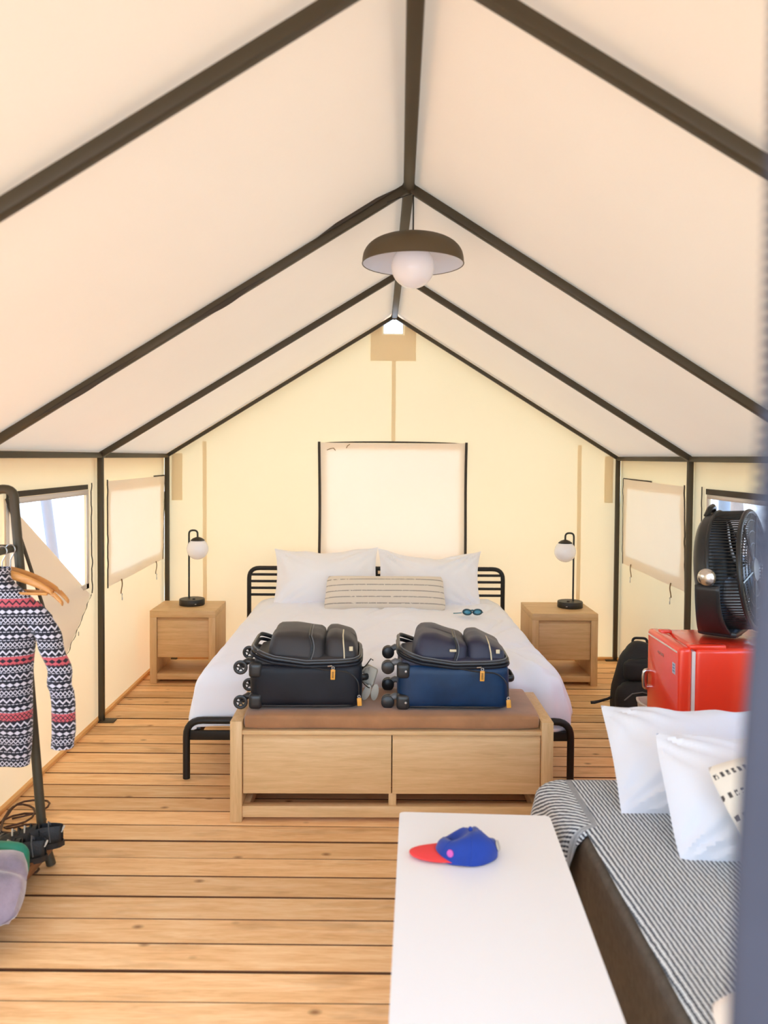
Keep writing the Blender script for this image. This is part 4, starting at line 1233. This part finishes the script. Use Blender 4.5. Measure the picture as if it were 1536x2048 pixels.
def hanger(x, y, rz, label, rot):
    t = thing('coat_hanger', label, 'hanger', (x, y, 1.302), rz, 'wooden hangers on the rack')
    # hook
    hk = [(.018*cos(a_), 0, .002+.019*sin(a_)) for a_ in [radians(200-k*22) for k in range(0, 12)]]
    pts = [(-.019, 0, -.006)]+[(.020*cos(radians(175-k*20)), 0, .0+.020*sin(radians(175-k*20))) for k in range(0, 11)]+[(.006, 0, -.030), (0, 0, -.042), (0, 0, -.075)]
    obj('hook', tube(pts, .0024, 8), 'steel', t)
    # shaped wooden bar
    def bar(a, b):
        u = a*2-1; x_ = u*.264
        zc = -.086-.078*abs(u)**1.3-.028*abs(u)**6
        hgt = .036*(1-.45*abs(u)**2)
        an = b*2*pi
        n1 = .010 if .80 < abs(u) < .86 else 0
        return Vector((x_, .008*cos(an)-.035*u*u, zc+hgt*.5*sin(an)-(n1 if sin(an) > 0 else 0)))
    bm = sheet(bar, 60, 12); bmesh.ops.remove_doubles(bm, verts=bm.verts, dist=.0004)
    bmesh.ops.holes_fill(bm, edges=[e for e in bm.edges if e.is_boundary], sides=0)
    obj('shoulder_bar', bm, 'hanger', t)
    obj('trouser_bar', tube([(-.20, -.030, -.158), (.20, -.030, -.158)], .0055, 8), 'hanger', t)
    return t
hanger(-1.462, 3.03, radians(-6), 'wooden coat hanger nearer the doorway, carrying the patterned sweater', 0)
hanger(-1.458, 3.09, radians(-8), 'empty wooden coat hanger at the far end of the rail', 0)

# sweater on the near hanger
sw = thing('sweater', 'dark and white zigzag patterned sweater with pink bands on a wooden hanger', 'sweater', (-1.470, 3.015, .475), radians(-5))
def ring_body(z, n=40):
    # half width / half depth by height (0 hem .. .74 collar)
    pts = [(0.0, .128, .050), (.06, .132, .052), (.25, .136, .056), (.42, .142, .060), (.50, .150, .058), (.58, .165, .050), (.625, .158, .042), (.665, .115, .036), (.70, .068, .036), (.72, .052, .038), (.765, .047, .038), (.775, .043, .034)]
    for (za, wa, da), (zb, wb, db) in zip(pts, pts[1:]):
        if z <= zb+1e-6:
            t = (z-za)/(zb-za); return wa+(wb-wa)*t, da+(db-da)*t
    return pts[-1][1:]
def body(a, b):
    z = a*.765; w_, d_ = ring_body(z)
    an = b*2*pi
    x_ = w_*abs(cos(an))**.75*(1 if cos(an) > 0 else -1)
    y_ = d_*abs(sin(an))**.85*(1 if sin(an) > 0 else -1)
    y_ += .009*sin(x_*38+z*6)*(1-z/.9)+.004*nz(x_, y_, z, 9, 97)
    return Vector((x_+.004*sin(z*14), y_-.012*(z < .62), z+.004*sin(x_*20)*(z < .05)))
bm = sheet(body, 60, 44); bmesh.ops.remove_doubles(bm, verts=bm.verts, dist=.0004)
obj('sweater_body', bm, 'knit', sw)
for s in (-1, 1):
    path = [Vector((s*.120, -.005, .610)), Vector((s*.175, -.012, .560)), Vector((s*.222, -.020, .48)), Vector((s*.256, -.026, .37)), Vector((s*.272, -.024, .25)), Vector((s*.270, -.020, .14)), Vector((s*.262, -.018, .075))]
    wid = [.050, .064, .062, .058, .057, .056, .053]
    def slv(a, b, s=s):
        f = a*(len(path)-1); i = min(int(f), len(path)-2); t = f-i
        p = path[i].lerp(path[i+1], t); w_ = wid[i]+(wid[i+1]-wid[i])*t
        an = b*2*pi
        k = max(0, 1-a*3)
        c = Vector((cos(an)*w_*(.8), sin(an)*w_*.62, cos(an)*w_*.6*k*(1 if s < 0 else -1)*-1))
        c.x += .006*sin(a*30)*(a > .15)*(a < .6)
        return p+c+Vector((0, .005*nz(p.x, p.z, b*3, 9, 98), 0))
    bm = sheet(slv, 40, 22); bmesh.ops.remove_doubles(bm, verts=bm.verts, dist=.0004)
    obj('sleeve', bm, 'knit', sw)

# ---------------------------------------------------------------- things on the rack's shelf and the floor beside it
def shoe(name, label, x, y, z, rz, L, m, open_top, group=None, kid=1.0):
    t = thing(name, label, 'shoe', (x, y, z), rz, group)
    def outline(u):  # u 0 heel .. 1 toe -> half width
        return L*.155*(max(0, 1-(2*u-1)**4))**.5*(.80+.25*u)
    bm = new(); n = 20
    pts = [(L*(i/n-.5), outline(i/n)) for i in range(n+1)]
    poly = pts+[(px, -py) for px, py in pts[-2:0:-1]]
    obj('sole', prism(poly, 2, 0, .022*kid, .004), 'plastic', t)
    def upper(a, b):
        u = .03+a*.94; hw = outline(u)*.95
        hh = L*(.30-.20*u)*(.75+.25*sin(pi*min(1, u*1.3)))+.012 if not open_top else L*(.20-.08*u)+.01
        hh *= (1-max(0, u-.85)/.15*.75)
        an = b*pi
        k = abs(sin(an))**.7
        if open_top and .25 < b < .75 and .1 < u < .55: k *= .55
        if not open_top and u < .42: k = min(k, .97)
        return Vector((L*(u-.5), hw*cos(an), .020*kid+hh*k*(.55 if (u < .36 and .34 < b < .66 and not open_top) else 1)))
    o = obj('upper', sheet(upper, 26, 20), m, t); solid(o, .004)
    for k in range(4):
        u = .46+k*.085; hw = outline(u)*.55; h_ = L*(.30-.20*u)+.036
        obj('lace', tube([(L*(u-.5), -hw, h_*.80), (L*(u-.48), 0, h_*.95+.006), (L*(u-.5), hw, h_*.80)], .0035, 6), 'lace' if k % 2 else 'shoeblack', t)
    for k in range(3):
        u = .18+k*.13; hw = outline(u)*1.02; h_ = L*(.30-.20*u)*(.9 if not open_top else .75)+.022
        obj('strap', tube([(L*(u-.5), -hw, .03), (L*(u-.47), -hw*.7, h_*.9), (L*(u-.45), 0, h_*1.12), (L*(u-.47), hw*.7, h_*.9), (L*(u-.5), hw, .03)], .007, 6, ry=.003), 'shoeblack' if k else 'greyplastic', t)
    obj('side_mark', box(-L*.05, L*.10, -outline(.5)*1.0-.004, -outline(.5)*.98+.002, .035, .041, .001), 'lace', t)
    obj('pull_tab', tube(fillet([(-L*.46, -.012, L*.22), (-L*.50, 0, L*.30), (-L*.46, .012, L*.22)], .01), .004, 6), 'lace', t)
    return t
SHZ = .0985
shoe('hiking_shoe', 'black trail shoe at the far end of the rack shelf, heel to the floor side', -1.390, 3.085, SHZ, radians(190), .27, 'shoeblack', False, 'black shoes on the rack shelf')
shoe('hiking_shoe', 'black trail shoe in the middle of the shoe row, a pale mark on its side', -1.405, 2.975, SHZ, radians(188), .26, 'shoeblack', False, 'black shoes on the rack shelf')
t = shoe('grey_boot', 'small grey boot on the floor by the left wall behind the rack', -1.59, 3.26, 0, radians(150), .20, 'shoegrey', False)
pc = thing('green_pouch', 'green nylon pouch on the rack shelf behind the plush cushion', 'pouch', (-1.375, 2.87, SHZ), radians(-14))
obj('pouch_body', soft_box(.16, .07, .122, .03, 8, 85, .01, .008, 9), 'green', pc)
obj('drawcord', tube([(.06, -.03, .10), (.085, -.035, .115), (.095, -.03, .095), (.078, -.03, .08)], .004, 6), 'lace', pc)
# plush cushion in front
b = pillow_bm(.36, .32, .17, 9, 44, 40, .012, -.10, 2.0, .5)
for v in b.verts:
    rr = (v.co.x**2+v.co.y**2)**.5
    v.co.z += .040*sin(math.atan2(v.co.y, v.co.x)*6+v.co.x*22+nz(v.co.x, v.co.y, 0, 8, 3)*3)*min(1, rr/.07)*max(.30, 1-rr/.17)*(1 if v.co.z > 0 else -1)
o = place_pillow('plush_cushion', b, 'plush', (-1.425, 2.66, .150), radians(16), radians(14))
tag(o, 'crumpled grey purple plush cushion on the near part of the rack shelf', 'cushion')

# cable on the floor
cpts = []
import itertools
loops = [(-1.63, 3.62, .10, .05, 40), (-1.60, 3.46, .12, .06, 10), (-1.52, 3.38, .10, .045, -15), (-1.66, 3.55, .09, .07, 30), (-1.42, 3.06, .085, .03, 0)]
prev = None
P = []
for (lx, ly, ra, rb, an) in loops:
    for k in range(14):
        a_ = radians(-150+k*27)
        q = Vector((ra*cos(a_), rb*1.8*sin(a_), 0)); q.rotate(Euler((0, 0, radians(an))))
        P.append(Vector((max(WL+.06, lx+q.x), ly+q.y, .006+.010*abs(sin(k*.8))+.002*len(P) % .012)))
# smooth
for _ in range(2): P = [P[0]]+[(a+b*2+c)/4 for a, b, c in zip(P, P[1:], P[2:])]+[P[-1]]
o = obj('cable', tube(P, .0048, 8), 'cable'); tag(o, 'thin brown cable in loose loops on the floor behind the clothes rack', 'cable')

# ---------------------------------------------------------------- outside
gr = struct(obj('ground', sheet(lambda a, b: Vector((-40+80*a, -30+80*b, -.45+.05*nz(a*30, b*30, 0, 1, 5))), 40, 40), 'ground'))
for nm, bb_ in (('porch_floor_left', (-3.6, -1.93, -1, 7.9)), ('porch_floor_right', (2.22, 3.6, -1, 7.9)), ('porch_floor_back', (-3.6, 3.6, 6.64, 8.6)), ('porch_floor_front', (-3.3, 3.4, -2.6, -.62))):
    dk = struct(obj(nm, box(bb_[0], bb_[1], bb_[2], bb_[3], -.12, -.03, .004, 1), 'deckout'))
def pole(x, y, x2, y2, h, label):
    o = obj('awning_pole', tube([(x, y, -.45), (x2, y2, h)], .045, 14), 'galv'); tag(o, label, 'pole')
pole(-2.75, 6.97, -2.75, 6.12, 2.45, 'pale leaning awning pole outside the left open window')
pole(2.70, 6.00, 2.70, 5.98, 2.5, 'grey awning pole outside the open window behind the fan')
def tree(x, y, h, cr, label, seed, n=900):
    rnd = random.Random(seed)
    t = thing('tree', label, 'tree', (x, y, -.5))
    tr = [Vector((.15*nz(0, 0, k*.4, 1, seed), .15*nz(3, 0, k*.4, 1, seed), h*.75*k/8)) for k in range(9)]
    bm = new(); add_tube(bm, tr, [.20*(1-k/11) for k in range(9)], 10)
    for k in range(9):
        a_ = k*2.4; z_ = h*(.35+.05*k); p = Vector((0, 0, z_))
        add_tube(bm, [p, p+Vector((cos(a_)*cr*.4, sin(a_)*cr*.4, cr*.3)), p+Vector((cos(a_)*cr*.8, sin(a_)*cr*.8, cr*.45))], [.06, .04, .015], 6)
    obj('trunk', bm, 'bark', t)
    bm = new()
    for k in range(n):
        d = Vector((rnd.gauss(0, 1), rnd.gauss(0, 1), rnd.gauss(0, 1))).normalized()*cr*rnd.random()**.4
        p = Vector((d.x, d.y, h*.68+d.z*.75)); s_ = .10+.10*rnd.random()
        e = Euler((rnd.random()*6, rnd.random()*6, rnd.random()*6)).to_matrix()
        q = [p+e @ Vector(v) for v in ((-s_, 0, 0), (0, -s_*.45, .01), (s_, 0, 0), (0, s_*.45, .01))]
        bm.faces.new([bm.verts.new(v) for v in q])
    o = obj('foliage', bm, 'leaf', t, smooth=False); o['kind'] = 'stuff'
tree(9.5, 17.5, 6.5, 2.3, 'green tree far outside beyond the right wall windows', 1)
tree(6.6, 14.2, 6.0, 1.6, 'slender brown trunked tree outside the open right window', 2)
tree(3.3, 17.0, 7.5, 2.2, 'tall tree behind the tent seen through the apex vent', 3)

================================

**WHAT IS EXPECTED**
Would you reproduce the lines above, from the very first through the line containing "hanger(-1.458, 3.09, radians(-8), 'empty", exactly and without the pictures?

**EXERCISE RESPONSE**
Keep writing the Blender script for this image. This is part 4, starting at line 1233. This part finishes the script. Use Blender 4.5. Measure the picture as if it were 1536x2048 pixels.
def hanger(x, y, rz, label, rot):
    t = thing('coat_hanger', label, 'hanger', (x, y, 1.302), rz, 'wooden hangers on the rack')
    # hook
    hk = [(.018*cos(a_), 0, .002+.019*sin(a_)) for a_ in [radians(200-k*22) for k in range(0, 12)]]
    pts = [(-.019, 0, -.006)]+[(.020*cos(radians(175-k*20)), 0, .0+.020*sin(radians(175-k*20))) for k in range(0, 11)]+[(.006, 0, -.030), (0, 0, -.042), (0, 0, -.075)]
    obj('hook', tube(pts, .0024, 8), 'steel', t)
    # shaped wooden bar
    def bar(a, b):
        u = a*2-1; x_ = u*.264
        zc = -.086-.078*abs(u)**1.3-.028*abs(u)**6
        hgt = .036*(1-.45*abs(u)**2)
        an = b*2*pi
        n1 = .010 if .80 < abs(u) < .86 else 0
        return Vector((x_, .008*cos(an)-.035*u*u, zc+hgt*.5*sin(an)-(n1 if sin(an) > 0 else 0)))
    bm = sheet(bar, 60, 12); bmesh.ops.remove_doubles(bm, verts=bm.verts, dist=.0004)
    bmesh.ops.holes_fill(bm, edges=[e for e in bm.edges if e.is_boundary], sides=0)
    obj('shoulder_bar', bm, 'hanger', t)
    obj('trouser_bar', tube([(-.20, -.030, -.158), (.20, -.030, -.158)], .0055, 8), 'hanger', t)
    return t
hanger(-1.462, 3.03, radians(-6), 'wooden coat hanger nearer the doorway, carrying the patterned sweater', 0)
hanger(-1.458, 3.09, radians(-8), 'empty wooden coat hanger at the far end of the rail', 0)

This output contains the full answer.